The Rifts get worse (in a good way!) when an invasion happens. Rifts open everywhere. Invasion-teams run rampart. Monsters set up footholds. It's fucking mental. Everyone stops everything and tries to stop the towns getting destroyed and NPCs being killed. My friend and I spent hours running around killing things, dying and generally saving the world.

There are faults in this game too. The Class/talent point/soul/duck/god knows what else system. It's trying to be innovative and it's trying too hard. In the first 6 levels you have to choose 3 different classes with arbitrarily small text blurbs about what they do. The idea is to give each player their own individual, hybrid class, but with the fact that lots of spells are copied over trees and the majority of the spells are useless, the classes feel weighty and overly complicated A lot of the classes are completely useless as well.

Other flaws include, gear feeling useless, with current level being the most important factor when doing anything, this may change at the top level however, boring environments which are too large, making a lot of the quests just feel like an endless trek across the map, depressingly boring character models and weapon/armour models.

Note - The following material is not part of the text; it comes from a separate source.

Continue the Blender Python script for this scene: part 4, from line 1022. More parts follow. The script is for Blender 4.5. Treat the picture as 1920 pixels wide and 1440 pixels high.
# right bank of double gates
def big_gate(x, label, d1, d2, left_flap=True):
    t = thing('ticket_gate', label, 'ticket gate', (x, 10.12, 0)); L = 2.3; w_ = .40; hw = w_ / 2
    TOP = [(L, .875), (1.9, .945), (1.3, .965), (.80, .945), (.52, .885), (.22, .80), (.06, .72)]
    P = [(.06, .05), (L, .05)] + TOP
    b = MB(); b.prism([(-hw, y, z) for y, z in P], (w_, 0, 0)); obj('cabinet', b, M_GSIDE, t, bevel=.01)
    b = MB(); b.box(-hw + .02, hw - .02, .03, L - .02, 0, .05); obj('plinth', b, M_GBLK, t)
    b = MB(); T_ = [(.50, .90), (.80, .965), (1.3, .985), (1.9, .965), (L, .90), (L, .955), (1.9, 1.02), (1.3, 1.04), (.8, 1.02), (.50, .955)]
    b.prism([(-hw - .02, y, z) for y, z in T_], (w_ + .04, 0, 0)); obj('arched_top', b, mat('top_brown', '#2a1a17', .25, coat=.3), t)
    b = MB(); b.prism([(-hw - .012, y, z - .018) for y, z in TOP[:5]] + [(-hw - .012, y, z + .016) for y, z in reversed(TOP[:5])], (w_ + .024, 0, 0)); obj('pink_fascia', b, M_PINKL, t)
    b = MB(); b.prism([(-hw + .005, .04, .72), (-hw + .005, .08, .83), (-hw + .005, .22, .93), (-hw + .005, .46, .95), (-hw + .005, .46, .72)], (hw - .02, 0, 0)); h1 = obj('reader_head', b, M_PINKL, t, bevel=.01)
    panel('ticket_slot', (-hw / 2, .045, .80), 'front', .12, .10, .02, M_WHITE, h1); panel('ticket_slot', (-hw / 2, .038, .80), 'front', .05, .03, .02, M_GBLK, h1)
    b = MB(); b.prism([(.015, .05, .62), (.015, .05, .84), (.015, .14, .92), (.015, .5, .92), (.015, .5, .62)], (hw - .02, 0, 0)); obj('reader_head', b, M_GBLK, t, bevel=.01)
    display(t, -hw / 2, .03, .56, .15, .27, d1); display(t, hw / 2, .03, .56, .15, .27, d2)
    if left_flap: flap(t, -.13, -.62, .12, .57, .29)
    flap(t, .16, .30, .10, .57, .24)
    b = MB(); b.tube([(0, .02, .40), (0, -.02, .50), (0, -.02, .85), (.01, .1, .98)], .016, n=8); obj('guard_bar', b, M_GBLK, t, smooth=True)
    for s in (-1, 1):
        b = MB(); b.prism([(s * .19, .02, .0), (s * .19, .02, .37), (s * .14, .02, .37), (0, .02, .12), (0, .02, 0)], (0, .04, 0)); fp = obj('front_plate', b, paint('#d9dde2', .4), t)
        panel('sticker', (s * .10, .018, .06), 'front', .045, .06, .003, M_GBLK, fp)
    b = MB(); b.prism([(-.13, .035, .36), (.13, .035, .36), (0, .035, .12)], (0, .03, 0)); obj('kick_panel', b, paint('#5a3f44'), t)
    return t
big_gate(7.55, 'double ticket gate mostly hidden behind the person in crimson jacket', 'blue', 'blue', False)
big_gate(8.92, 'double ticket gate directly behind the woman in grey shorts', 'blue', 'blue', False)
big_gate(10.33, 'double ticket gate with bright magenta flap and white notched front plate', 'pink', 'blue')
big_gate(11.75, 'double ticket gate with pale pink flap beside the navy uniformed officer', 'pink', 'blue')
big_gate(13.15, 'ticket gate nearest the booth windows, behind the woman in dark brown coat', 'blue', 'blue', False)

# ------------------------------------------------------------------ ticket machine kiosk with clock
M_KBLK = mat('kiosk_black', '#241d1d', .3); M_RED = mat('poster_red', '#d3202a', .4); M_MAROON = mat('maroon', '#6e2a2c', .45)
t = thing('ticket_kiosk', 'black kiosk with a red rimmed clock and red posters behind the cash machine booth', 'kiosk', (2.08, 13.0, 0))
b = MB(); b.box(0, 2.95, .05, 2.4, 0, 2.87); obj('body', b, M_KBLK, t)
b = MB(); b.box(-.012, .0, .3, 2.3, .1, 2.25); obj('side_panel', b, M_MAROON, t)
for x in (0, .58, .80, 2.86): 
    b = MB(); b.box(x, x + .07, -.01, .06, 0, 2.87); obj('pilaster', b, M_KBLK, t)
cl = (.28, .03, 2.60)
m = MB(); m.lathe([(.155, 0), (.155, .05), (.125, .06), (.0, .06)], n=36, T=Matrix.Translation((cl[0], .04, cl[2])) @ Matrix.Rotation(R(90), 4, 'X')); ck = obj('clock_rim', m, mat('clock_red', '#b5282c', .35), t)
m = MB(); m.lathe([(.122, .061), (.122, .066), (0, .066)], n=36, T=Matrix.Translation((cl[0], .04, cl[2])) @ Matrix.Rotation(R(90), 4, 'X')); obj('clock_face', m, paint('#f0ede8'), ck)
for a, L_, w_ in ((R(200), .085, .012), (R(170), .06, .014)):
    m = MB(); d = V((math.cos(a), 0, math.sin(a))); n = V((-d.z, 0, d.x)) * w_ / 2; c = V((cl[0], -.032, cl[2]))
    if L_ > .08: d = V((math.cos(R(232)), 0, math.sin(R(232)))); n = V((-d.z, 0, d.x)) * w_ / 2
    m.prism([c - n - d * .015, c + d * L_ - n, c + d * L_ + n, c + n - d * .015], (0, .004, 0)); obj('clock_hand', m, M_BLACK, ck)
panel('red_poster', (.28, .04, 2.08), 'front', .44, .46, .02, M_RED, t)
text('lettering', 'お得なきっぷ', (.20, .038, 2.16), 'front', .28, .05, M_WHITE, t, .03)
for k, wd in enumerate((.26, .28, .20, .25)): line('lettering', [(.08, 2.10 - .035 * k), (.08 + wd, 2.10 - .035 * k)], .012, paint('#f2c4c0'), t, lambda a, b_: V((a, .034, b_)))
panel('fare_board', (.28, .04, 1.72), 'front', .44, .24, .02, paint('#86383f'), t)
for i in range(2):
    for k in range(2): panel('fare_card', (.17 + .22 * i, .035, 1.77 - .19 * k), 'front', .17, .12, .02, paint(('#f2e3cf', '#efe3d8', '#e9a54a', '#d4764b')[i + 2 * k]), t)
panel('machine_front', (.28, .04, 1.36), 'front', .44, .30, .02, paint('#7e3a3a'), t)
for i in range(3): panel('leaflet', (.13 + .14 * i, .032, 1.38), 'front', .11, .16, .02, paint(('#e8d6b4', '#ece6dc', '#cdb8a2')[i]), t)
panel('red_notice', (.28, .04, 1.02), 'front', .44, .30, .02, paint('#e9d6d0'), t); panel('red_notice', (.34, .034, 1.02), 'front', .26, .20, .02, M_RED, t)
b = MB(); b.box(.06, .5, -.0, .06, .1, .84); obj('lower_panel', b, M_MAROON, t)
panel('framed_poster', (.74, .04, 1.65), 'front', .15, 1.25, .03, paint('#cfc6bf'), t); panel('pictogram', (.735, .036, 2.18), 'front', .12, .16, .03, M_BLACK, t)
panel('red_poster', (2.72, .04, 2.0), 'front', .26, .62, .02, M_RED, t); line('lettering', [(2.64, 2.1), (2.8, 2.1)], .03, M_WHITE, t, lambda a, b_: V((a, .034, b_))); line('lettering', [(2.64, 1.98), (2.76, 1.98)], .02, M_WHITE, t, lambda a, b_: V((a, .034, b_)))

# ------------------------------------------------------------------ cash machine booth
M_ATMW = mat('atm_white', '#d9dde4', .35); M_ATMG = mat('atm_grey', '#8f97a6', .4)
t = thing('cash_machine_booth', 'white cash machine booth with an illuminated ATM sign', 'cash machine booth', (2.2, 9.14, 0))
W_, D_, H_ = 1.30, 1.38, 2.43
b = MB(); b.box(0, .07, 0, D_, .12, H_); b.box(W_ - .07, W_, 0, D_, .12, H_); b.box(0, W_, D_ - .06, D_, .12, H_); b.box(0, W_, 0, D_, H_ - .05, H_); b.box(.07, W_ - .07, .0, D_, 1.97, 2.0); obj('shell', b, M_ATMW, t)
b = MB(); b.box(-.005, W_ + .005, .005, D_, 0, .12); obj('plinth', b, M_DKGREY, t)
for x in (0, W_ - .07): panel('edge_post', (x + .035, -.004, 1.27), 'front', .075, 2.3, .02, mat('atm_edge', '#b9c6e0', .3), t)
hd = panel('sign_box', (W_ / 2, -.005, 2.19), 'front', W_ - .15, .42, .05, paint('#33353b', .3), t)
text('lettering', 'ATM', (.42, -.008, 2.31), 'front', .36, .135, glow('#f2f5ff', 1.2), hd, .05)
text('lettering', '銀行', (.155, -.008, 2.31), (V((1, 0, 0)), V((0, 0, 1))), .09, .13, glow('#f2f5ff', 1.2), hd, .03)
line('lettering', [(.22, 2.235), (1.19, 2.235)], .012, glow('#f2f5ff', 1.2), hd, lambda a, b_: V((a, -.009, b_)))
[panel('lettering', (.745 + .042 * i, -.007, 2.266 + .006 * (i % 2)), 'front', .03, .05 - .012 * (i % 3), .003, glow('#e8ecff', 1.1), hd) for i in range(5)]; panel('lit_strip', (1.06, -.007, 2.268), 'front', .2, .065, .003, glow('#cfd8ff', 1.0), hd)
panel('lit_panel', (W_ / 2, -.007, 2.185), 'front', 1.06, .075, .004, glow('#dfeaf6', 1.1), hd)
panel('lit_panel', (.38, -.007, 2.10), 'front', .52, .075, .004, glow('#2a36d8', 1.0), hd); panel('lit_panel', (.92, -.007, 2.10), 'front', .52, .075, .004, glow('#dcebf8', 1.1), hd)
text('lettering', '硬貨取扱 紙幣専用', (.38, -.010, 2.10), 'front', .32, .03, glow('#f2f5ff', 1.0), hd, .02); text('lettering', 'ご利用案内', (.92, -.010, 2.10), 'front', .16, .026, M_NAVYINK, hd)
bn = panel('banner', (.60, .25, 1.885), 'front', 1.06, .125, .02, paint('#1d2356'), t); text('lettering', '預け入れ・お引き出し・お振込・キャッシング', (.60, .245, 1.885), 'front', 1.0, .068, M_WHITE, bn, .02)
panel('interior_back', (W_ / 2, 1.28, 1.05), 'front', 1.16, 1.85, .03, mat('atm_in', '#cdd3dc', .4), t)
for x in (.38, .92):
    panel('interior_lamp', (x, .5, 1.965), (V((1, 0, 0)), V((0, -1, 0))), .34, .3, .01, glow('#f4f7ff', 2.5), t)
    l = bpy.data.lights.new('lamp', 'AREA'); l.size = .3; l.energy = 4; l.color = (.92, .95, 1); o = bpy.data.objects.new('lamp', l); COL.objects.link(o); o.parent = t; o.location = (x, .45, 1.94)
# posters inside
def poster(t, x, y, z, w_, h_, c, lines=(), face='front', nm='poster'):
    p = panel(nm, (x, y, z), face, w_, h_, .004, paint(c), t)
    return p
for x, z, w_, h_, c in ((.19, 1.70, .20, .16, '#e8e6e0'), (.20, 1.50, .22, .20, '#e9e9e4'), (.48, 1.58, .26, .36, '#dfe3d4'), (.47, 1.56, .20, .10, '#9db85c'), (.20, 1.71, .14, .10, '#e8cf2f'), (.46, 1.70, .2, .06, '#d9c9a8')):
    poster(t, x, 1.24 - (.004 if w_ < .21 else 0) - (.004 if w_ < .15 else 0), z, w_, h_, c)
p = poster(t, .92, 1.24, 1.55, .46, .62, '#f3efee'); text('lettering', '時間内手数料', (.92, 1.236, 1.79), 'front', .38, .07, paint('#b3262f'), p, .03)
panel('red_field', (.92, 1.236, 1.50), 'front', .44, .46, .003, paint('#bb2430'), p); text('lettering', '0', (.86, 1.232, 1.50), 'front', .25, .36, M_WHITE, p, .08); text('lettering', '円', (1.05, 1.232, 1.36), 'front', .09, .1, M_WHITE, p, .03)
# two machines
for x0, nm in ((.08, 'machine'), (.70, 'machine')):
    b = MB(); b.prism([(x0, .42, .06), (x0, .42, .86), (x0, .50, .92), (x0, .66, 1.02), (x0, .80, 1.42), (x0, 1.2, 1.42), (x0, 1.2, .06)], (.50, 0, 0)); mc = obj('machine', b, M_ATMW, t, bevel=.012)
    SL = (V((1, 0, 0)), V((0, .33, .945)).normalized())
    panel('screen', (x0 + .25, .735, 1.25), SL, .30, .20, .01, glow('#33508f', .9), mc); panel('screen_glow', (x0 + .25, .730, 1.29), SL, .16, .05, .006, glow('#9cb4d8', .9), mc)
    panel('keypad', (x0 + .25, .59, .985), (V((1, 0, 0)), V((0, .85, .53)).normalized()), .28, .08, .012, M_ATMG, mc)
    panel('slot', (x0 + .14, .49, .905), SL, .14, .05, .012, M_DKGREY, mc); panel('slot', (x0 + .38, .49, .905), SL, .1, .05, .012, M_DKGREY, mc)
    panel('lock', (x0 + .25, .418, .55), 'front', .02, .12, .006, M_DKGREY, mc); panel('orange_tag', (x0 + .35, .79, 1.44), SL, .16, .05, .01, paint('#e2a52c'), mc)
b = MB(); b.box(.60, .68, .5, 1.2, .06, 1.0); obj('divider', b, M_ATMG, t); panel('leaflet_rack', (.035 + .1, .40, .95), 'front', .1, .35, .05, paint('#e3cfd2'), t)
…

All in all, this has been quite a boring review. There isn't too much to criticise but also there isn't much to praise. The Rifts are amazingly fun, but that could just be because they're a new gimmick, they may become boring. It is an amalgamation of other MMOs which may work towards it's fall or rise. It all depends what the developers do with it. If they add lots of end game content (read: RAIDING!) and don't try and concentrate on PvP like every other fucking MMO on the market at the moment they should do well. If not, they'll join the pile of Free-to-play MMOs that have failed in the past few years trying to cash in on the rising market.